In the first quarter, the company said bad weather and higher beef prices contributed to the sluggish sales, but that it expected to see sales improve in the second half. But Banc of America Securities analyst Andrew Barish isn't as bullish on the company's sales outlook, particularly since it has been slow to introduce new products -- a lifeblood of the trendy fast-food business.
Wendy's has hinted that it will move up the launch of its new line of deli-style Frescata sandwiches to 2005 -- which indicates how concerned the company is with sales, Barish wrote in a research report. But even with the acceleration of that rollout, he doesn't think it will hit the market until 2006.
The company is also trying to boost sales by updating its image to appeal to younger consumers, who tend to be big fast-food customers. This week, it rolled out a new advertising campaign that features the tag line "Do what tastes right."
The humorous ads mark a departure from the group's previous marketing promotions, which played on the company's Midwestern wholesomeness embodied by the late founder and spokesman, Dave Thomas.
The doughnut strategy
While Wendy's tries to get people to eat more burgers, many on Wall Street say that the company's true growth potential may lie not in its traditional square patties, but in its Tim Hortons stores.
Although Tim Hortons accounts for less than one-third of Wendy's International's total number of restaurants, the business, started by a former professional hockey player, contributed more to the company's operating income than Wendy's restaurants did in the first quarter.
And operating profit margins at Tim Hortons in the first quarter were 24.5 percent versus margins of just 7.5 percent for the Wendy's restaurants. Tim Hortons' stellar performance hasn't gone unnoticed by the Street -- two hedge funds recently took sizable stakes in the company, triggering speculation that the doughnut and coffee business would be spun off.

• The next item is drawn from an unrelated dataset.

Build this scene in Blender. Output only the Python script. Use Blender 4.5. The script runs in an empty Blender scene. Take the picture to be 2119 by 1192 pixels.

In March, Pershing Square Capital Management acquired shares and options in Wendy's that could give it a 9.3 percent stake in the company. At the time, the firm said it intended to meet with management to suggest changes to enhance shareholder value. Another investment outfit, Highfields Capital Management, acquired a 6.1 percent position last month.
If the hedge funds are successful in convincing management to pursue certain strategic initiatives, such as spinning off Tim Hortons into a separate entity, the stock could be worth as much as $64 to $76 per share, Merrill Lynch analyst Rachael Rothman wrote in a research note.
But Rothman cautioned that this price range is solely based on a "what if" scenario. It isn't clear what exactly the hedge funds have in mind and a spokesman for Wendy's said the company does not comment on speculation or market rumors.
Is it too late to get in the game?
Wendy's has endured its fair share of teasing following the "chili finger." But the stock is no joke.
The company is a long-term solid performer, with analysts looking for annual earnings growth of 12 percent for the next five years. "This is a good long-term buy," said Dean Haskell, analyst at JMP Securities.
But interest in a potential break-up has pushed the stock up to a level that many analysts say is a bit pricey. Wendy's trades at 19.5 times analysts' estimated earnings for 2005. That's on par with the valuation for fast food rival Yum! Brands (Research) but it is much more expensive when compared to McDonald's (Research), which trades at a P/E ratio of about 16.
And according to Thomson/First Call, only two analysts rate Wendy's stock a "buy" or "strong buy," while 16 give it a "hold" rating, which is usually a negative sign on Wall Street.
The company may have bounced back from some unwarranted bad publicity. But with Wendy's stock riding high on spin-off rumors, it might be better to wait for market speculation to cool down before picking the shares up.
Analysts quoted in this story do not own shares of the companies mentioned. JMP Securities has no investment banking relationship with the companies but Merrill Lynch and Banc of America Securities do.